Prompt: Print the entries below word for word; the pictures stay out of your copy.
:: Dataset ::
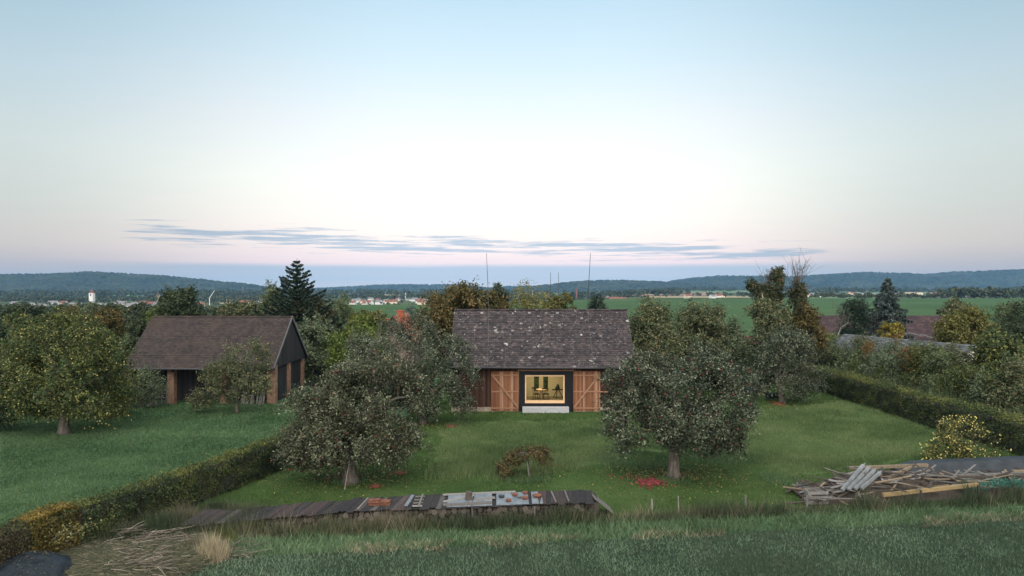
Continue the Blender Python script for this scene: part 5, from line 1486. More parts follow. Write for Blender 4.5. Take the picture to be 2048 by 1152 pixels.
# church tower
p = W(184, 598, 1000); p[2] = float(zg(p[0], 1000)); zt = CAMZ - (586 - 576) / F * 1000
t = thing('church_tower', 'white church tower with red brown cupola above the trees on the left', 'church tower', p)
mb = MB(); mb.box(p[0] - 2.9, p[0] + 2.9, 997, 1003, p[2] - 2, zt); mb.obj('tower', M['white_wall'], t)
mb = MB(); mb.tube([(p[0], 1000, zt), (p[0], 1000, zt + 1.6), (p[0], 1000, zt + 2.4), (p[0], 1000, zt + 3.4), (p[0], 1000, zt + 6)], [3.6, 3.2, 1.5, 1.5, 0.1], 8); mb.obj('cupola', M['town_red'], t)
mb = MB(); mb.box(p[0] - 0.8, p[0] + 0.8, 996.8, 997.02, zt - 4.2, zt - 1.6); mb.obj('belfry_window', M['black'], t)
p = W(317, 598, 1100); zt = CAMZ - (590 - 576) / F * 1100
t = thing('church_tower', 'slim cream turret with red cap left of the dark round tree', 'tower', (p[0], 1100, float(zg(p[0], 1100))))
mb = MB(); mb.box(p[0] - 1.7, p[0] + 1.7, 1098.3, 1101.7, float(zg(p[0], 1100)) - 2, zt); mb.obj('tower', M['cream_wall'], t)
mb = MB(); mb.tube([(p[0], 1100, zt), (p[0], 1100, zt + 3)], [2.6, 0.1], 6); mb.obj('cap', M['town_red'], t)
for (px, y0, y1, D_, r_, mk, lab) in [(486, 572, 592, 1900, 0.9, 'grey_wall', 'faint pale factory chimney before the left ridge'), (811, 586, 600, 1500, 1.0, 'white_wall', 'short white chimney over the town left of the walnut tree'),
                                      (1153, 577, 600, 1300, 1.6, 'town_red', 'slim orange brick chimney left of the dark pine')]:
    a = W(px, y1, D_); b = W(px, y0, D_); mb = MB(); mb.tube([(a[0], D_, float(zg(a[0], D_)) - 2), b], [r_ * 1.3, r_], 8)
    tag(mb.obj('factory_chimney', M[mk]), lab, 'chimney')
mb = MB(); a, b = W(419, 596, 900), W(429, 581, 900); mb.tube([(a[0], 900, float(zg(a[0], 900))), a, b], [0.55, 0.5, 0.35], 6); tag(mb.obj('crane', M['white_wall']), 'tilted white crane arm above the valley right of the dark round tree', 'crane')

# valley woods: crowns too many to count, one mass; nearer ones are single trees
def far_crowns(pts, key):
    n, m = len(pts), 26
    D = unit(rng.normal(size=(n * m, 3))).reshape(n, m, 3); D[..., 2] = np.abs(D[..., 2]) * 1.1 - 0.2
    r = pts[:, None, 3:4]
    P = (pts[:, None, :3] + D * r * rng.uniform(0.6, 1.1, (n, m, 1))).reshape(-1, 3)
    V, Fc = leaves(P, (D + [0, 0, 0.3] + rng.normal(0, 0.4, D.shape)).reshape(-1, 3), 1.0, 0.8)
    C0 = np.repeat(P, 4, 0); V = C0 + (V - C0) * np.repeat(pts[:, 3] * 0.62, 4 * m)[:, None]
    tint = np.repeat(np.clip(np.repeat(rng.random(n), m) * 0.6 + rng.normal(0.2, 0.25, n * m), 0, 1), 4)
    return V, Fc, tint


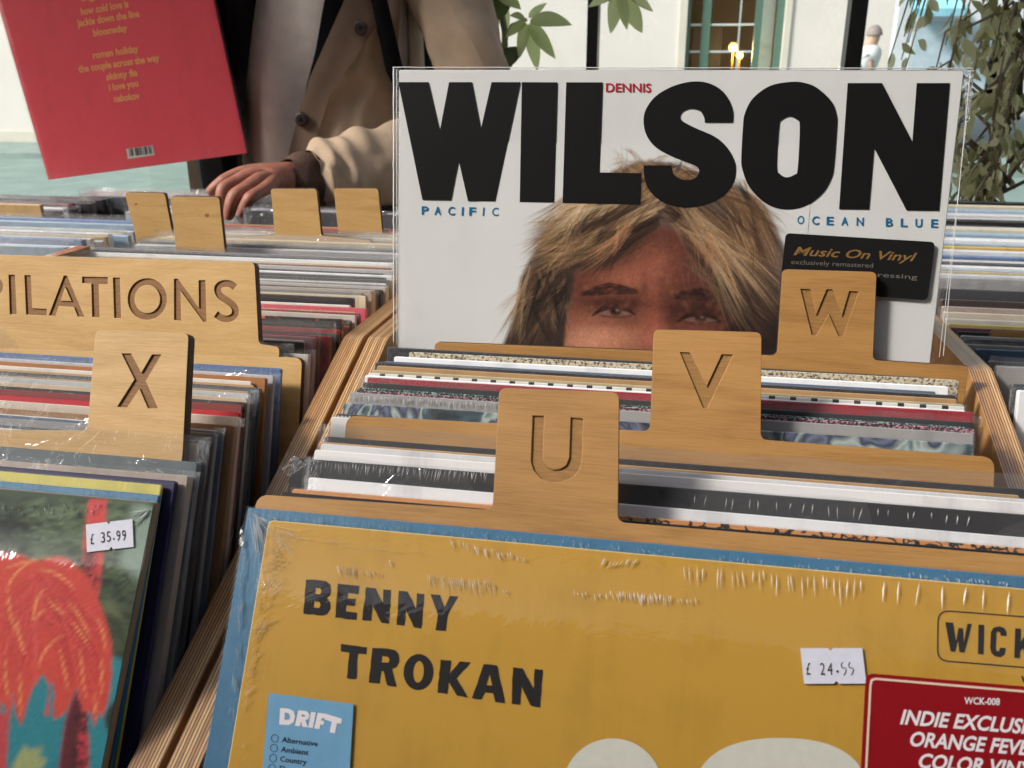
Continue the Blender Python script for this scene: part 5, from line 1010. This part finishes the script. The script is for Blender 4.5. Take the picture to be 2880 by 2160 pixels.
:::
Result:
Continue the Blender Python script for this scene: part 5, from line 1486. More parts follow. Write for Blender 4.5. Take the picture to be 2048 by 1152 pixels.
# church tower
p = W(184, 598, 1000); p[2] = float(zg(p[0], 1000)); zt = CAMZ - (586 - 576) / F * 1000
t = thing('church_tower', 'white church tower with red brown cupola above the trees on the left', 'church tower', p)
mb = MB(); mb.box(p[0] - 2.9, p[0] + 2.9, 997, 1003, p[2] - 2, zt); mb.obj('tower', M['white_wall'], t)
mb = MB(); mb.tube([(p[0], 1000, zt), (p[0], 1000, zt + 1.6), (p[0], 1000, zt + 2.4), (p[0], 1000, zt + 3.4), (p[0], 1000, zt + 6)], [3.6, 3.2, 1.5, 1.5, 0.1], 8); mb.obj('cupola', M['town_red'], t)
mb = MB(); mb.box(p[0] - 0.8, p[0] + 0.8, 996.8, 997.02, zt - 4.2, zt - 1.6); mb.obj('belfry_window', M['black'], t)
p = W(317, 598, 1100); zt = CAMZ - (590 - 576) / F * 1100
t = thing('church_tower', 'slim cream turret with red cap left of the dark round tree', 'tower', (p[0], 1100, float(zg(p[0], 1100))))
mb = MB(); mb.box(p[0] - 1.7, p[0] + 1.7, 1098.3, 1101.7, float(zg(p[0], 1100)) - 2, zt); mb.obj('tower', M['cream_wall'], t)
mb = MB(); mb.tube([(p[0], 1100, zt), (p[0], 1100, zt + 3)], [2.6, 0.1], 6); mb.obj('cap', M['town_red'], t)
for (px, y0, y1, D_, r_, mk, lab) in [(486, 572, 592, 1900, 0.9, 'grey_wall', 'faint pale factory chimney before the left ridge'), (811, 586, 600, 1500, 1.0, 'white_wall', 'short white chimney over the town left of the walnut tree'),
                                      (1153, 577, 600, 1300, 1.6, 'town_red', 'slim orange brick chimney left of the dark pine')]:
    a = W(px, y1, D_); b = W(px, y0, D_); mb = MB(); mb.tube([(a[0], D_, float(zg(a[0], D_)) - 2), b], [r_ * 1.3, r_], 8)
    tag(mb.obj('factory_chimney', M[mk]), lab, 'chimney')
mb = MB(); a, b = W(419, 596, 900), W(429, 581, 900); mb.tube([(a[0], 900, float(zg(a[0], 900))), a, b], [0.55, 0.5, 0.35], 6); tag(mb.obj('crane', M['white_wall']), 'tilted white crane arm above the valley right of the dark round tree', 'crane')

# valley woods: crowns too many to count, one mass; nearer ones are single trees
def far_crowns(pts, key):
    n, m = len(pts), 26
    D = unit(rng.normal(size=(n * m, 3))).reshape(n, m, 3); D[..., 2] = np.abs(D[..., 2]) * 1.1 - 0.2
    r = pts[:, None, 3:4]
    P = (pts[:, None, :3] + D * r * rng.uniform(0.6, 1.1, (n, m, 1))).reshape(-1, 3)
    V, Fc = leaves(P, (D + [0, 0, 0.3] + rng.normal(0, 0.4, D.shape)).reshape(-1, 3), 1.0, 0.8)
    C0 = np.repeat(P, 4, 0); V = C0 + (V - C0) * np.repeat(pts[:, 3] * 0.62, 4 * m)[:, None]
    tint = np.repeat(np.clip(np.repeat(rng.random(n), m) * 0.6 + rng.normal(0.2, 0.25, n * m), 0, 1), 4)
    return V, Fc, tint


Continue the Blender Python script for this scene: part 5, from line 1010. This part finishes the script. The script is for Blender 4.5. Take the picture to be 2880 by 2160 pixels.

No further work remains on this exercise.